The Florida legislature passed a universal voucher plan, meaning that the state will subsidize the tuition of every student, no matter their family income, Rich or poor. The state will hand out subsidies to rich families whose children go to elite private schools. All money deducted from public schools. Short-sighted and stupid, a giveaway to families who can afford private schools.

Currently, there are more than 400,000 students enrolled in private schools. About 80,000 may already have a voucher. Now, even those attending an exclusive school will be subsidized by the state. Homeschoolers will also be subsidized by the state, at least 20,000 in the fumigation year.

Most of the schools that take vouchers are religious and most are not accredited.

Likely new cost: 320,000 students already enrolled in private schools without a voucher plus 20,000 homeschooled kids x $7,800=$2.65 billion. And that’s without a single student now in public school asking for a voucher. A realistic estimate for the annual cost of Florida’s universal voucher would be at least $3 billion a year.

The Center for Budget and Policy Priotities notes that the Florida voucher funding is designed to reduce the funding of public schools, which currently enroll about 80-85% of the state’s children:

While voucher programs are often funded as line-item appropriations in state budgets or through private donations (which over time reduces the revenues available for education and other state priorities), this Florida voucher is actually designed to take money away from the state K-12 funding formula designated for public school districts.

Scott Maxwell of the Orlando Sentinel says that Florida’s universal voucher program is likely to blow a billion-dollar hole in the state budget. As I pointed out above, $1 billion is a low estimate. That hole in the budget will be closer to $3-4 billion, when you include the students whose parents can already afford to pay tuition.

He writes:

Florida lawmakers are about to take the biggest educational gamble in American history — financed with your tax dollars.

They want to offer every child in Florida the chance to use publicly funded vouchers at private schools that have virtually no regulation and offer no guarantee that the students will get educated.

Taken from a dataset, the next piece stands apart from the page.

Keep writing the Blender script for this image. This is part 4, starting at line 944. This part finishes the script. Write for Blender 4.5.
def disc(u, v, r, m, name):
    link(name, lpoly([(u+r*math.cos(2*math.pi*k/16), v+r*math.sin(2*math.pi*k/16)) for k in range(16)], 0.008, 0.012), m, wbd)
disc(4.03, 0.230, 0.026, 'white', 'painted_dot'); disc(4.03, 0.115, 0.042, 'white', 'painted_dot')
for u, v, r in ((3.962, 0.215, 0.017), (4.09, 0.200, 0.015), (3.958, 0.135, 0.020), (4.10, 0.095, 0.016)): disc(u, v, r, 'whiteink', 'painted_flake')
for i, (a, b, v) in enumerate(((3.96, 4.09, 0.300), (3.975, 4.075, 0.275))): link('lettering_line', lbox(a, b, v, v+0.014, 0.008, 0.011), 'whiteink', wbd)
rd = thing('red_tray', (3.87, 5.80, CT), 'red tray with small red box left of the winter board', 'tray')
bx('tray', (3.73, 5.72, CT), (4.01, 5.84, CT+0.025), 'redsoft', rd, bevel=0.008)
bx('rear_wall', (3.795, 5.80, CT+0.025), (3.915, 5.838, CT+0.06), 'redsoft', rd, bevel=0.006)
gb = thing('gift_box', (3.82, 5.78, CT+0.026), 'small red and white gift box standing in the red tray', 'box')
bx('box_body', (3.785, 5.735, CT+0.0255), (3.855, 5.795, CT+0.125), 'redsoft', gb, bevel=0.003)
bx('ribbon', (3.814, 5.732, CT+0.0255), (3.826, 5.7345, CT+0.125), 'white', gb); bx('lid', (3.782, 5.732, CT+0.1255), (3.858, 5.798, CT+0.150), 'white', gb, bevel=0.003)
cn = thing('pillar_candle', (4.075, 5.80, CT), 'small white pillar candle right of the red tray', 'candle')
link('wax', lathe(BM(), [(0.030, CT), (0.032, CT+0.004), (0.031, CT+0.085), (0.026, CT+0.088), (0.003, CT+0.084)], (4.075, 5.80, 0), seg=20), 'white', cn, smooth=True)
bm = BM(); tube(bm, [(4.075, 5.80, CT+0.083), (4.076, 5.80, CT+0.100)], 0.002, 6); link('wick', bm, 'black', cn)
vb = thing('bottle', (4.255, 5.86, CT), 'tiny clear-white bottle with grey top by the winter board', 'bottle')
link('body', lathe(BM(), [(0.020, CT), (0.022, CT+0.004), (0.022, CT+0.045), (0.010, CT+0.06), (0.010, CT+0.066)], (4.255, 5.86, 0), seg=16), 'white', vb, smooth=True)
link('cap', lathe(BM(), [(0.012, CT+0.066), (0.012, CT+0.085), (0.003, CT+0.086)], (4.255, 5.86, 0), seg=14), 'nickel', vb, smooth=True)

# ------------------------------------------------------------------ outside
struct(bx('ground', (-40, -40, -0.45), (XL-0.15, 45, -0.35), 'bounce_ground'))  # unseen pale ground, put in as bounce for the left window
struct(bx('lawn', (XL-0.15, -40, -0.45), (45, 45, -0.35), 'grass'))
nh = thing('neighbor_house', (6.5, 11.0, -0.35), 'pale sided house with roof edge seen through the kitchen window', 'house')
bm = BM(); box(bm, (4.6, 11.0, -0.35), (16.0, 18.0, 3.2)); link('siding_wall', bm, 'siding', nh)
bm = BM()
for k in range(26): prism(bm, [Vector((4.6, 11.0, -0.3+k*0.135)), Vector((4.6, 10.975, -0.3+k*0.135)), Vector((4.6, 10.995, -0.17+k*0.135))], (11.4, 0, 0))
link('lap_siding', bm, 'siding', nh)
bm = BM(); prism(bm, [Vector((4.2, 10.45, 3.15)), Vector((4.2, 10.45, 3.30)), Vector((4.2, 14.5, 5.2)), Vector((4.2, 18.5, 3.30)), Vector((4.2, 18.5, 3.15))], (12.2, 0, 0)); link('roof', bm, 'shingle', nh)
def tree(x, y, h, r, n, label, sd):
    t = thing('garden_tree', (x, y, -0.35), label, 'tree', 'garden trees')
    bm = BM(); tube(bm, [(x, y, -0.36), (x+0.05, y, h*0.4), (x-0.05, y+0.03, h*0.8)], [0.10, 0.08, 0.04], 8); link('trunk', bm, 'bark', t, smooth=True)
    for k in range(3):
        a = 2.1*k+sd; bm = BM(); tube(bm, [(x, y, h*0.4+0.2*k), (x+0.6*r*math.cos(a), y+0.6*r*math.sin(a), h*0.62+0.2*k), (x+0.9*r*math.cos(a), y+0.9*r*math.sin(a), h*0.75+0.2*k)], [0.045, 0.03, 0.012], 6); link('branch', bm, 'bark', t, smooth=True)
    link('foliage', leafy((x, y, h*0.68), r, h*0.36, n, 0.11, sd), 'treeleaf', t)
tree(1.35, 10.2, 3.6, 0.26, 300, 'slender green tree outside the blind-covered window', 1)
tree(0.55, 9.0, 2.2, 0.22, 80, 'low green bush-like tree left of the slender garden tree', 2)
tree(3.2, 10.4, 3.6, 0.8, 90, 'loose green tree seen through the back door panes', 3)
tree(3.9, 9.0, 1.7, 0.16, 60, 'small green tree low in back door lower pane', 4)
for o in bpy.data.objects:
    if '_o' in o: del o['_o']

Florida’s existing network of voucher schools is so infamously unchecked that the Orlando Sentinel has found schools employing teachers that don’t have high-school diplomas themselves. Some refuse to serve children with disabilities or gay parents. Others were such financial wrecks that they shut down in the middle of the school year, stranding students.

Flaw #1:

Voucher schools in Florida are unregulated. They can hire teachers who are not certified. They can hire teachers who never finished college. Voucher schools do not take state tests. They need not disclose their graduation rate or their curriculum. They are not overseen by state officials. Some voucher schools ignore safety codes, because they are not required to comply with them. The Orlando Sentinel conducted an investigation called “Schools Without Rules,” demonstrating that voucher schools take tax money without any oversight, transparency or accountability.

Flaw #2:

Voucher schools operate in secrecy. They are not required to report anything to the state.Not test scores, graduation rates, SAT scores, or anything else. Florida is operating on the principle of “Trust But Don’t Verify.” Public schools are held to tight accountability requirements. Voucher schools, none at all. If accountability is good for public schools, why is it unnecessary for voucher schools?

Flaw #3:

Voucher schools can discriminate against any group. Unlike public schools, voucher schools can discriminate on any grounds. They don’t have to accept students with disabilities, gay students, students who don’t speak English, or students from a religion they don’t like.

Flaw #4:

Legislators think that choice is the only accountability needed. If a parent is unhappy, make a different choice. The only choice that parents do not have is to stop paying their tax dollars to fund this sector.

There is another grievous flaw:

The Florida voucher program reduces funding for the schools that the overwhelming majority of students attend. Why does this make sense?

Maxwell says there are good voucher schools, and they should have no objection to accountability, transparency, and oversight. Maxwell recommends the following fixes for the state voucher program.

All voucher-eligible schools should be required to:

  1. Publish graduation rates and nationally accepted test scores.
  2. Hire teachers who are certified or at least have a college degree.
  3. Disclose all the curriculum being taught.
  4. Ban discrimination. (If discrimination is a key tenet of a religious organization’s belief system, they should fund that discrimination with their own money. Any group that receives public dollars should serve all the public.)

Maxwell does not address the two glaring defects of the voucher program:

1. 75-80% of the students who take vouchers already attend private schools. Why is it in the interest of Florida to pay their tuition?

2. About 60% of the students who switch from a public school to a voucher school will drop out within two years. The vast majority of voucher studies conclude that students lose ground academically when they take a voucher. Shouldn’t parents be warned of the risk that they are taking by accepting a voucher?